### [WORK TO DO]
Return only the lines from the top of the data down to the one that holds "from mathutils.geometry import", both included, without any pictures.

### [SOURCE EXCERPT]

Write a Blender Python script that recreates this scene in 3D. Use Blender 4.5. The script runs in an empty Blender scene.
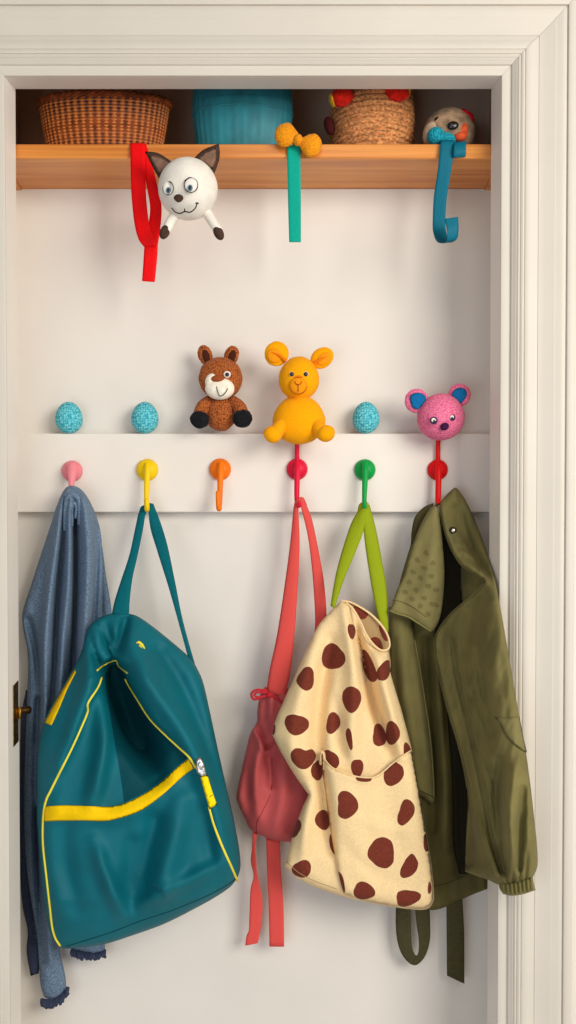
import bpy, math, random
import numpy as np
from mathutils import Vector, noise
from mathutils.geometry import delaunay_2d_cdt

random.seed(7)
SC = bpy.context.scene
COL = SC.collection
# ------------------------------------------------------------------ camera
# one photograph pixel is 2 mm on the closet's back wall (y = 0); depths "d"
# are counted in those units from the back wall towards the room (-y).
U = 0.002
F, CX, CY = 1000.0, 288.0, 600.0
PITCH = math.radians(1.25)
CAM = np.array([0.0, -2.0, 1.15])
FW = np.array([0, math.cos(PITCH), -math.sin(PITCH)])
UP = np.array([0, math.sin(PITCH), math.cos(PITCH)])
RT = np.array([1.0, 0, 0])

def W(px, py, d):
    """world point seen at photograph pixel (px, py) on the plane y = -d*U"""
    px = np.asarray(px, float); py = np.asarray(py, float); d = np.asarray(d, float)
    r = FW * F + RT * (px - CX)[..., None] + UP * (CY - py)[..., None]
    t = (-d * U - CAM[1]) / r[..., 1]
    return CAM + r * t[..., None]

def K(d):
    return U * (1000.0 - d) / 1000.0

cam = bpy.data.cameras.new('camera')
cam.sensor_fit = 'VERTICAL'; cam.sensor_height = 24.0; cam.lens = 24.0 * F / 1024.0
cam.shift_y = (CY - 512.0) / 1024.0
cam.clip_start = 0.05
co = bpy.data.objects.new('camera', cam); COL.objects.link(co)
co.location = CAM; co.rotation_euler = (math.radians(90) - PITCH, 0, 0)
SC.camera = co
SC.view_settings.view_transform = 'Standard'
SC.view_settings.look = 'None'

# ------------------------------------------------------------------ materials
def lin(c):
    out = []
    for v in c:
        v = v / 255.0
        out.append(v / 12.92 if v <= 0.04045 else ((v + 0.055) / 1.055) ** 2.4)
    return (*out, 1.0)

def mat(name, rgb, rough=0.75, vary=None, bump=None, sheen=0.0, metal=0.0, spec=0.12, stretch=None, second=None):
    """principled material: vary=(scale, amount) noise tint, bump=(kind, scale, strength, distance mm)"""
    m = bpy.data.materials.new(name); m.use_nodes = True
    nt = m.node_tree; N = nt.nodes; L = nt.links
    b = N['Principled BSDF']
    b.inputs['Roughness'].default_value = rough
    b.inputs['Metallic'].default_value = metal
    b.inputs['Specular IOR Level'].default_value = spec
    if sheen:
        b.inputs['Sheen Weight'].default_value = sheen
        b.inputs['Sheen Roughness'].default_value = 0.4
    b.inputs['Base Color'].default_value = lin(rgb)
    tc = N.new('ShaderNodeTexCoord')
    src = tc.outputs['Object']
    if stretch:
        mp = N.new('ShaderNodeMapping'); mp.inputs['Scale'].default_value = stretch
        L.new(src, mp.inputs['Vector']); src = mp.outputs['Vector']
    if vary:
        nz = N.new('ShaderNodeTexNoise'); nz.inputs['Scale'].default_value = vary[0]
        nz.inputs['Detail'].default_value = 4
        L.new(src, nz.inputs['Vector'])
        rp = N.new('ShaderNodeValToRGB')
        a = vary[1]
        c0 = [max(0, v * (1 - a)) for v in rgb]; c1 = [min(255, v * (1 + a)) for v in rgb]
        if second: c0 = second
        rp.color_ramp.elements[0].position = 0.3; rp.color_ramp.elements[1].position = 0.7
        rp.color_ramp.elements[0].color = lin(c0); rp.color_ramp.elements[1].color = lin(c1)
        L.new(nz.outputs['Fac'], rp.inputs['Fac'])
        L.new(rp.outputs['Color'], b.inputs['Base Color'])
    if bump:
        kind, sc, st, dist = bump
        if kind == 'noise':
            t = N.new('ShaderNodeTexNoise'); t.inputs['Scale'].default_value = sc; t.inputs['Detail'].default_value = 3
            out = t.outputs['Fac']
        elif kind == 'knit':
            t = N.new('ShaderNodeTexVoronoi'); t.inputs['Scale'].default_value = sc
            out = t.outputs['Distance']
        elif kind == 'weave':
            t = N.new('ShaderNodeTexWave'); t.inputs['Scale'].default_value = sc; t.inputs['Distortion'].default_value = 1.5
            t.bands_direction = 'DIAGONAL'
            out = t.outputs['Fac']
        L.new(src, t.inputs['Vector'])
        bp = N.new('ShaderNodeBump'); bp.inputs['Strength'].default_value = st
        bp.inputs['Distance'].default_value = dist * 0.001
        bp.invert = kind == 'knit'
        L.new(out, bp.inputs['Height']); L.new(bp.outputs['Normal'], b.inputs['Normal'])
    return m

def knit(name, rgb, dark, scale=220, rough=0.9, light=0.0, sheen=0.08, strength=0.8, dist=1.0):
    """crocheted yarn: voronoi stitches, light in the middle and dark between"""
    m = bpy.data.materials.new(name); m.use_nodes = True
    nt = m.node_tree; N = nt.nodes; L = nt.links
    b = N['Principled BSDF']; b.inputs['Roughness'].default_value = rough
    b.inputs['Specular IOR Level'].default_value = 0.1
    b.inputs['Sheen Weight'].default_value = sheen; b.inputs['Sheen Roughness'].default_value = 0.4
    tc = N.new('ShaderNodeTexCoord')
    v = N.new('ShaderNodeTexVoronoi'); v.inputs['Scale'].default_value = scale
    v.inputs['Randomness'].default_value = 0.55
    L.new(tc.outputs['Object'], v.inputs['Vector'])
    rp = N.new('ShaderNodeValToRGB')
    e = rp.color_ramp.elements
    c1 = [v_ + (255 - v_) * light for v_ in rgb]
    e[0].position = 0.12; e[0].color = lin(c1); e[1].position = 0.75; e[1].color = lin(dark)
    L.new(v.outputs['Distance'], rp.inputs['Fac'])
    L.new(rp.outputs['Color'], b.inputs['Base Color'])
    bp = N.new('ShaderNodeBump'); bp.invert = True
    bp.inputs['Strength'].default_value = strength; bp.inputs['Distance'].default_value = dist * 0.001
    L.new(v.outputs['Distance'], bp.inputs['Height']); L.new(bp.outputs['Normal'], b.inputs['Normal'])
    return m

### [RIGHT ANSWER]
Write a Blender Python script that recreates this scene in 3D. Use Blender 4.5. The script runs in an empty Blender scene.
import bpy, math, random
import numpy as np
from mathutils import Vector, noise
from mathutils.geometry import delaunay_2d_cdt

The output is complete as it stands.